12 April 2008

Japan Chronicles

[Ed.'s note: any "misspelling" of words in this entirely tongue and cheek posting are deliberately so. Don't be so literal. Look them up at dictionary.com if you need to figure out the joke behind the "misspelling".]



PART VI

. . . a long, long time ago on an island far, far away our heroine, after being held hostage on an Empirical flying ship for nearly 24 hours, finds herself in . . .



a Ponto Cho restaurant, secretly surveiled by Empirical spies cleverly disguised as gravid tanuki while she is introduced to the pleasures of okonomiyaki. Lest the reader think that is a dirty word, okonomiyaki means, basically "whatever you like, fried". It's a lot of shredded cabbage, some veggies, whatever meat you want, some batter and an egg (fresh).

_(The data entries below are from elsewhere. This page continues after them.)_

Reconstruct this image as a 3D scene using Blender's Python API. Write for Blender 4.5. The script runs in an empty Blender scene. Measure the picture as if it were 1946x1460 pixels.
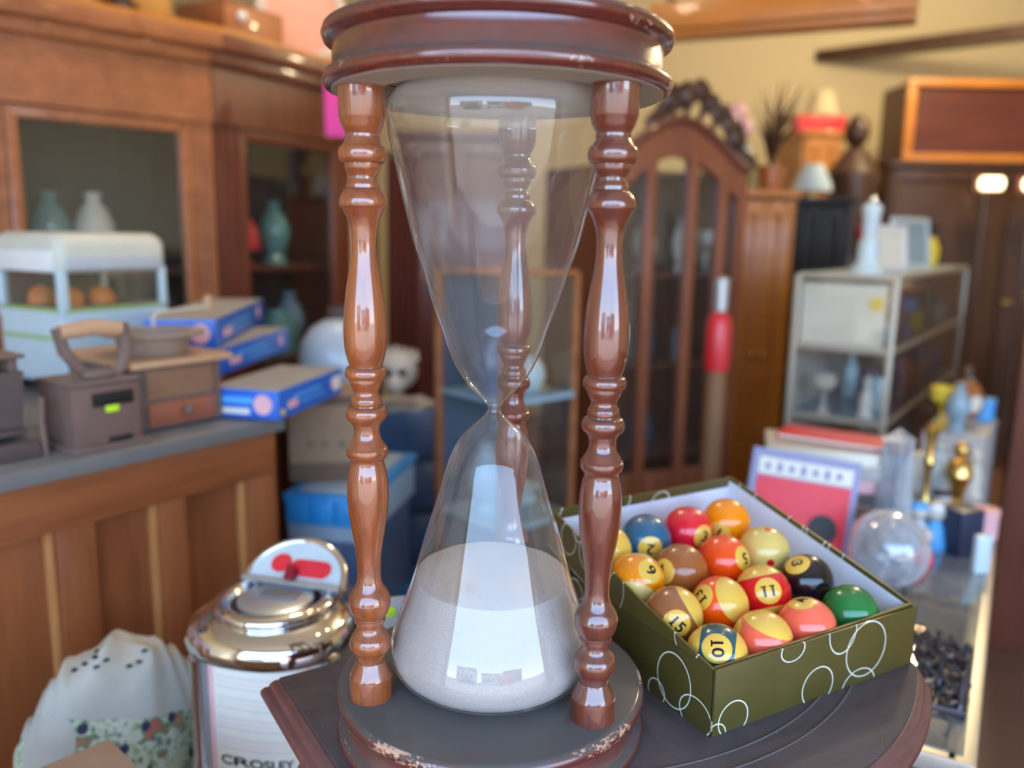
import bpy, bmesh, math, random
from mathutils import Vector, Matrix
random.seed(7)
S = bpy.context.scene
COL = S.collection
PI = math.pi
# ---------------------------------------------------------------- camera, sky, sun, exposure
cam_d = bpy.data.cameras.new('camera'); cam = bpy.data.objects.new('camera', cam_d); COL.objects.link(cam)
cam_d.sensor_width = 36.0; cam_d.lens = 29.155; cam_d.clip_start = 0.02; cam_d.clip_end = 300
PITCH, ROLL = 0.1804, 0.0158
fwd = Vector((0, math.cos(PITCH), -math.sin(PITCH))); right = Vector((1, 0, 0)); up = right.cross(fwd)
r2 = math.cos(ROLL)*right + math.sin(ROLL)*up; u2 = -math.sin(ROLL)*right + math.cos(ROLL)*up
cam.matrix_world = Matrix(((r2.x, u2.x, -fwd.x, 0), (r2.y, u2.y, -fwd.y, 0), (r2.z, u2.z, -fwd.z, 0.4288), (0, 0, 0, 1)))
cam_d.dof.use_dof = True; cam_d.dof.focus_distance = 0.69; cam_d.dof.aperture_fstop = 2.7
S.camera = cam
S.view_settings.view_transform = 'Standard'; S.view_settings.look = 'None'
S.view_settings.exposure = 0.74; S.view_settings.gamma = 1.0; S.view_settings.use_curve_mapping = False

W = bpy.data.worlds.new('sky'); S.world = W; W.use_nodes = True
nt = W.node_tree; nt.nodes.clear()
o_ = nt.nodes.new('ShaderNodeOutputWorld'); bg = nt.nodes.new('ShaderNodeBackground')
tc = nt.nodes.new('ShaderNodeTexCoord'); sp = nt.nodes.new('ShaderNodeSeparateXYZ'); rp = nt.nodes.new('ShaderNodeValToRGB')
nt.links.new(tc.outputs['Generated'], sp.inputs[0]); nt.links.new(sp.outputs['Z'], rp.inputs[0]); nt.links.new(rp.outputs[0], bg.inputs[0]); nt.links.new(bg.outputs[0], o_.inputs[0])
e = rp.color_ramp.elements
e[0].position = 0.0; e[0].color = (0.86, 0.93, 1.0, 1); e[1].position = 0.75; e[1].color = (0.20, 0.40, 0.85, 1)
m_ = e.new(0.16); m_.color = (0.47, 0.69, 1.0, 1)
bg.inputs[1].default_value = 5.1
sun_d = bpy.data.lights.new('sun', 'SUN'); sun_d.energy = 9.0; sun_d.angle = 0.01; sun_d.color = (1.0, 0.93, 0.82)
sun = bpy.data.objects.new('sun', sun_d); COL.objects.link(sun); sun.rotation_euler = (math.radians(22), math.radians(14), 0)   # high sun, it only reaches the street
def area(name, loc, rot, sx, sy, power, color, portal=False):
    d = bpy.data.lights.new(name, 'AREA'); d.shape = 'RECTANGLE'; d.size = sx; d.size_y = sy; d.energy = power; d.color = color
    if portal: d.cycles.is_portal = True
    o = bpy.data.objects.new(name, d); COL.objects.link(o); o.location = loc; o.rotation_euler = rot; return o
area('shop_door_opening', (0.75, -1.55, 0.48), (PI/2, 0, 0), 6.3, 2.46, 1, (1, 1, 1), portal=True)
def lamp(name, loc, power, color, r):
    d = bpy.data.lights.new(name, 'POINT'); d.energy = power; d.color = color; d.shadow_soft_size = r
    o = bpy.data.objects.new(name, d); COL.objects.link(o); o.location = loc; return o
lamp('back_wall_fill', (2.15, 3.55, 1.72), 48, (1.0, 0.80, 0.48), 0.09)  # added fill that brightens the cream wall at the back
lamp('left_side_fill', (-0.35, 2.20, 1.75), 12, (1.0, 0.82, 0.58), 0.09)  # added warm fill for the left part of the shop

# ---------------------------------------------------------------- helpers
def link(o): COL.objects.link(o); return o
def obj(name, bm, m=None, parent=None, smooth=35, loc=None, rotz=None):
    me = bpy.data.meshes.new(name)
    bmesh.ops.recalc_face_normals(bm, faces=bm.faces)
    bm.to_mesh(me); bm.free()
    if m is not None:
        for q in (m if isinstance(m, (list, tuple)) else [m]): me.materials.append(q)
    if smooth:
        for p in me.polygons: p.use_smooth = True
        me.set_sharp_from_angle(angle=math.radians(smooth))
    o = link(bpy.data.objects.new(name, me))
    if parent is not None: o.parent = parent
    if loc is not None: o.location = loc
    if rotz is not None: o.rotation_euler = (0, 0, rotz)
    return o
def tag(o, label, cat, group=None, kind=None):
    o['label'] = label; o['category'] = cat
    if group: o['group'] = group
    if kind: o['kind'] = kind
    return o
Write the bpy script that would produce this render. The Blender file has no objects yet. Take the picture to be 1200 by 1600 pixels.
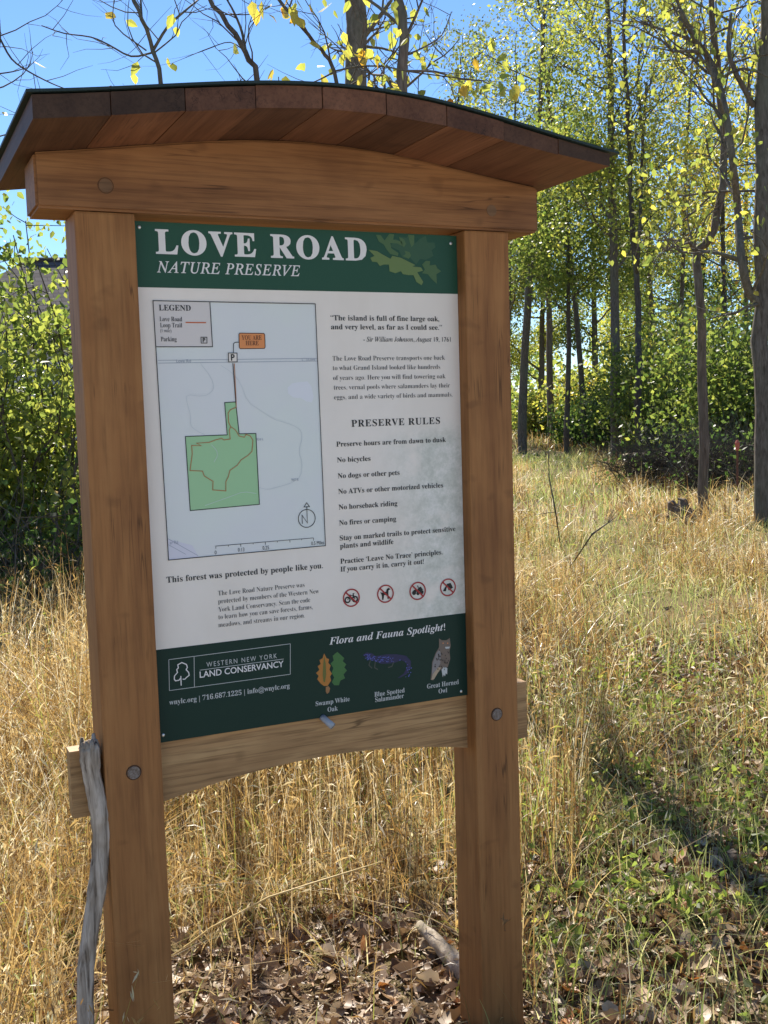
import bpy, bmesh, math, random
import numpy as np
from mathutils import Vector, Matrix
from mathutils.geometry import tessellate_polygon

SC = bpy.context.scene
COL = SC.collection
R = math.radians

# ------------------------------------------------------------------ camera
F_PX = 1700.0                     # focal length in photo pixels (photo 1200 x 1600)
YAW, PIT, ROL = 0.43639, -0.08983, -0.03061
CAM = np.array([-0.45387, -2.61006, 1.80136])
FW = np.array([math.sin(YAW) * math.cos(PIT), math.cos(YAW) * math.cos(PIT), math.sin(PIT)])
RT0 = np.array([math.cos(YAW), -math.sin(YAW), 0.0])
UP0 = np.cross(RT0, FW)
RT = RT0 * math.cos(ROL) + UP0 * math.sin(ROL)
UP = -RT0 * math.sin(ROL) + UP0 * math.cos(ROL)
FH = np.array([math.sin(YAW), math.cos(YAW), 0.0])
cd = bpy.data.cameras.new('camera')
cd.sensor_fit = 'VERTICAL'
cd.sensor_height = 24.0
cd.lens = F_PX / 1600.0 * 24.0
cd.clip_start = 0.05
cd.clip_end = 2000
cam = bpy.data.objects.new('camera', cd)
cam.matrix_world = Matrix(((RT[0], UP[0], -FW[0], CAM[0]), (RT[1], UP[1], -FW[1], CAM[1]),
                           (RT[2], UP[2], -FW[2], CAM[2]), (0, 0, 0, 1)))
COL.objects.link(cam)
SC.camera = cam

# ------------------------------------------------------------------ sky, sun, exposure
SUN_EL, SUN_AZ = R(43), R(12)      # azimuth from +y towards +x
world = bpy.data.worlds.new('World')
SC.world = world
world.use_nodes = True
wn = world.node_tree
sky = wn.nodes.new('ShaderNodeTexSky')
sky.sky_type = 'NISHITA'
sky.sun_disc = False
sky.sun_elevation = SUN_EL
sky.sun_rotation = SUN_AZ
sky.air_density = 1.0
sky.dust_density = 0.0
sky.ozone_density = 8.0
wn.links.new(sky.outputs[0], wn.nodes['Background'].inputs[0])
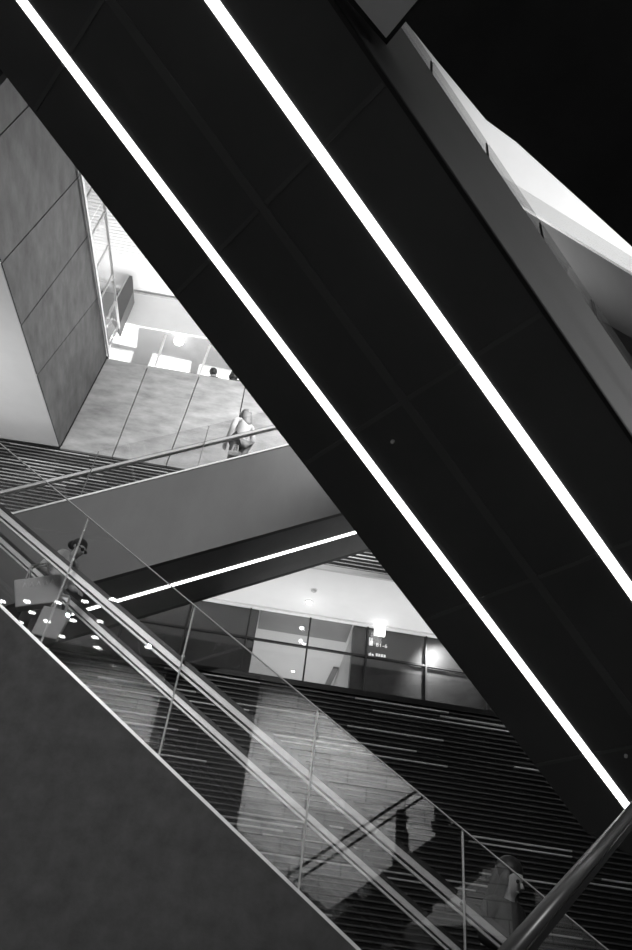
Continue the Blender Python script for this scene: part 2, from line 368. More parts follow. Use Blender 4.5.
struct(b.build('ceiling_upper', [M['white'], M['white']]), 'white slatted ceiling of the bright upper hall', 'ceiling')
struct(MB().box(fac(-7.5, 6.5, zf), WF * 11, NF * .1, UZ * (ZG - zf)).build('wall_upper_back', M['lgrey']), 'grey back wall of the upper hall', 'wall')
struct(MB().box(fac(-8.1, -5, zf + 1.0), WF * .1, NF * 11.5, UZ * (ZC - zf - 1)).build('wall_upper_left', M['white']), 'white left wall of the bright upper hall', 'wall')
def fpoly(pxs, d, th, name, m, parent=None, rec=None):
    b = MB(); b.prism([onF(x, y, d) for x, y in pxs], NF * th); return b.build(name, m, parent)
t = empty('ceiling_bulkhead', onF(120, 300, db - .3), 'slanted end panel, greyed for shade, at the left of the white bulkhead', 'panel')
fpoly([(110, 309), (132, 270.5), (133.5, 291), (124.5, 312), (119, 326)], db - .5, .4, 'side_panel', M['ramp'], t)  # grey material stands in for the shade on this unlit return face
fpoly([(109, 310.5), (132, 268.5), (132, 270.5), (110, 311)], db - .52, .42, 'edge_trim', M['lgrey'], t)
for i, (pts, lb) in enumerate((([(121, 321), (138, 325.5), (136, 347), (109, 341)], 'bright ceiling panel beside the white bulkhead corner'), ([(110, 348), (133, 352), (130, 363), (102, 357)], 'bright ceiling panel low at the corner of the parapets'), ([(153, 354), (191, 362), (189, 376), (147, 369)], 'bright ceiling panel just below the glowing round lamp'), ([(200, 365), (245, 374), (243, 388), (196, 379)], 'bright ceiling panel behind the two people at the parapet'))):
    t = empty('ceiling_panel_light', onZ(*pts[0], ZG), lb, 'ceiling light', 'bright ceiling panels of the upper hall')
    q = [onZ(x, y, ZG - .02) for x, y in pts]
    MB().prism(q, UZ * .018).build('diffuser', M['window'], t)
    f = MB()
    for a, e in zip(q, q[1:] + q[:1]): f.bar(a, e, .04, .05)
    f.build('frame', M['white'], t)
c = onZ(179, 341, ZG - .2)
t = empty('globe_lamp', c, 'glowing round lamp hanging in the upper hall under the bulkhead', 'lamp')
MB().ball(c, .13).build('globe', M['lamp'], t, smooth=True); MB().tube(c + UZ * .13, V((c.x, c.y, ZG)), .012, 8).build('cord', M['lgrey'], t)
c = onZ(114, 338, ZG - .3); t = empty('spot_lamp', c, 'glowing spotlight near the corner glass post', 'lamp'); MB().ball(c, .07).build('bulb', M['lamp'], t, smooth=True); MB().tube(c + UZ * .07, c + UZ * .3, .012, 8).build('stem', M['lgrey'], t)
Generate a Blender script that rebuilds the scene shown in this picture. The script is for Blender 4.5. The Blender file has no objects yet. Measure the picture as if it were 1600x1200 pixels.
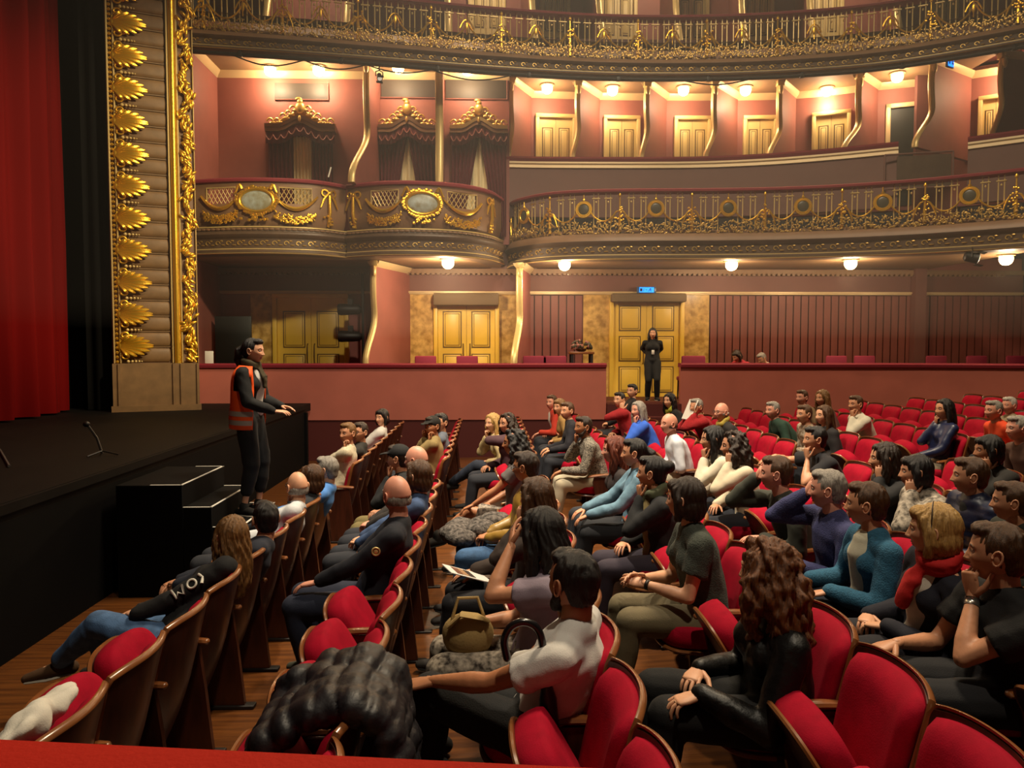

It's brought to your table which is ingeniously set up as a griddle as well, you mix it up in the bowl and fry it slowly to make sure the meat is cooked, and then you eat it! With sauce, and fish flakes and mayonnaise. Yum.


But how did CLU get from the Osaka Airport, clu-less and friendless? [That's why they call this a cliff-hanger]
Kyoto Station
Her tour guide and host showed up just in time to save CLU from totally disappearing under all that water, (see Meltdown at Kansai) and whisked her away to Kyoto, land of great food, great desserts and a ginormous train station hub. It was totally fun carting Buck around on the train, (or did they take the bus? it was all a blur for CLU) and on the buses and up AND down the stairs to get to same. Our heroine loved how heavy Buck was, and cumbersome, and Ruth did too, CLU could tell. (Can I take my tongue OUT of my cheek now?)
Kyoto Station
Then, Ruth picked out a tempura restaurant in PORTA, the ubiquitous underground shopping mall replete with food vendors. Thus, CLU was rescued AND fed, and the only thing she needed was a BED. For six weeks.






Kyoto Station




Alas, she had only 2 nights in which to enjoy the bed at the Kyoto Century Hotel. It was very pleasurable. If messy. Price you pay for having your tour guide stay with you, I guess.
Kyoto Century Hotel Room

They left Buck there. He was desolate. CLU was not.





Empirical spies were everywhere, though. Disguised as wily foxes

Really EVIL looking wily foxes
and interesting street lamps in Gion and other quite clever disguises. Hardly ever knew they were there. But CLU and Ruthie knew what to look out for. Those street lamps can be quite dangerous if you don't get pictures of them.


Our heroines were too smart by far for the Empirical spies, and they confused the spies by pretending to be in Memoirs of a Geisha and while Ruthie ran through the Sembon Torii, CLU stayed behind and took photographs. Photography threw the spies off quicker than anything. They just don't get the stupidity of it.


Pretending to be totally disinterested by picking their ears and wearing their own ingenious spy costumes, our heroines were able to stun the spies into a torpor (or throw them into laughing fits) thereby throwing them off the scent.

1 comment:

Ruthie said...

Those pictures of me are, like, totally humiliating.